Segala sesuatu yang nyata adalah
rasional dan segala sesuatu yang rasional adalah nyata (all that is real is
rational and all that is rational is real) adalah merupakan dalil yang
menegaskan bahwa luasnya ide sama dengannya luasnya realitas. Dalil ini berbeda
dengan yang dinyatakan oleh keum empiris tentang realitas, “yang nyata” bagi
kaum empiris secara tegas ditolak oleh Hegel, sebab baginya itu tidaklah
rasional, hal tersebut terlihat rasional karena merupakan bagian dari aspek
keseluruhan.
Hegel meneruskan bahwa
keseluruhan itu bersifat mutlak dan yang mutlak itu bersifat spiritual yang
lambat laun menjadi sadar akan dirinya sendiri. Jadi realitas pada
kesendiriannya bukanlah hal yang benar-benar nyata, tetapi yang nyata pada
dirinya adalah partisipasinya pada keseluruhan.
Dalam bukunya Phenomenologi of
Mind (1807), Hegel menggambarkan tentang “yang mutlak” sebagai bentuk yang
paling sempurna dari ide yang selanjutnya menjadi ide absolut. Ide absolut
menurut Bertrand Russell adalah pemikiran murni, artinya adalah bahwa ide
absolut merupakan kesempurnaan fikiran atau jiwa yang hanya dapat memikirkan
dirinya sendiri. Pikirannya dipantulkan kedalam dirinya sendiri melalui
kesadaran diri.
3.DIALEKTIKA
Dialektika merupakan metode yang
dipakai Hegel dalam memahami realitas sebagai perjalanan ide menuju pada
kesempurnaan. Menelusuri meteri baginya adalah kesia-siaan sebab materi
hanyalan manifestasi dari perjalanan ide tersebut. Dengan dialektika, memahami
ide sebagai realitas menjadi dimungkinkan.
Dialektika dapat dipahami sebagai
“The Theory of the Unionof opposites” (teori tentang persatuan hal-hal yang
bertentangan). Terdapat tiga unsur atau konsep dalam memahami dialektika yaitu
pertama, tesis, kedua sebagai lawan dari yang pertama disebut dengan antitesis.

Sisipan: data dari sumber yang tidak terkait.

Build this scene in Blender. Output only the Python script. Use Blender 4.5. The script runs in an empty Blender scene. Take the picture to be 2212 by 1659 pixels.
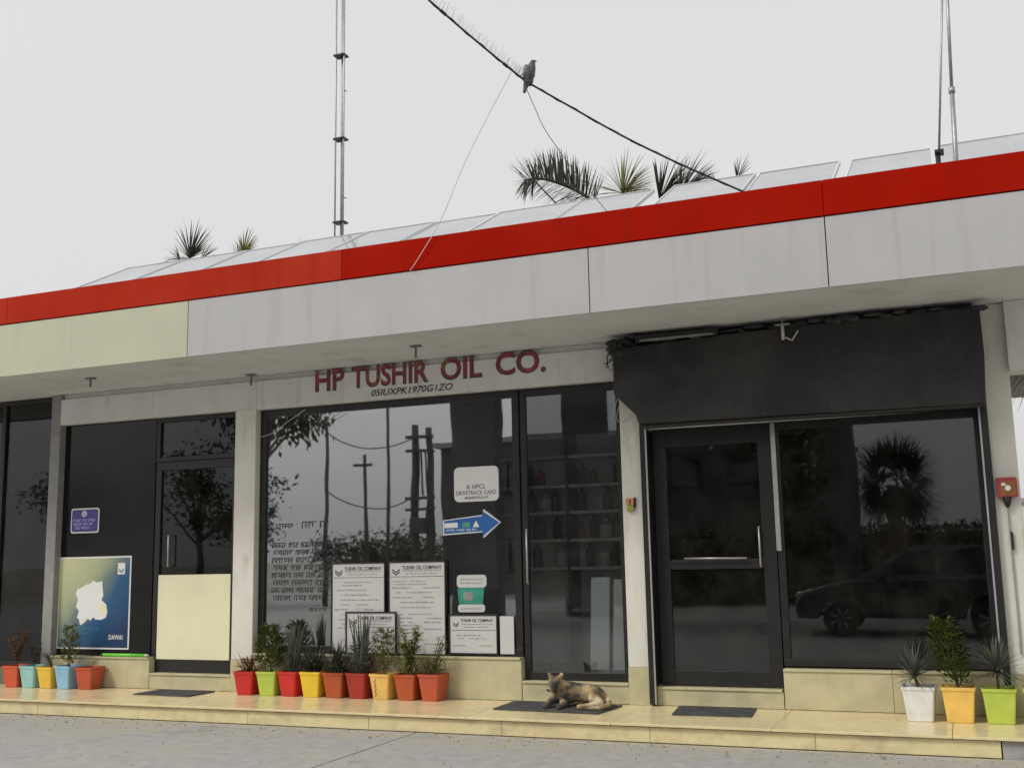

Dari pertarungan dua unsur ini lalu muncul unsur ketiga yang memperdamaikan
keduanya yang disebut dengan sinthesis. Dengan demikian, dialektika dapat juga
disebutsebagai proses berfikir secara totalitas yaitu setiap unsur saling
bernegasi (mengingkari dan diingkari), saling berkontradiksi (melawan dan
dilawan), serta saling bermediasi (memperantarai dan diperantarai).
Untuk memahami proses triadic itu
(thesis, Antitesis, dan sithesis), Hegel menggunakan kata dalam bahsa Jerman
yaitu aufheben Kata ini memiliki makna “menyangkal”, “menyimpan” dan
“mengangkat”. Jadi dialektika bagi Hegel bukanlah penyelesaian kontradiksi dengan
meniadakan salah satunya tetapi lebihdari itu. Proposi atau tesis dan lawannya
antitesis memiliki kebenaran masing-masing yang kemudian diangkat menjadi
kebenaran yang lebih tinggi. Tj. Lavine menerangkan proses ini sebagai berikut:
1. menunda klonflik antara tesis
dan antitesis.
2. Menyimpan elemen kebenaran
dari tesis dan antitesis.
3. Memgungguli perlawanan dan
meninggikan konflik hingga mencapai kebenaran yang lebih tinggi.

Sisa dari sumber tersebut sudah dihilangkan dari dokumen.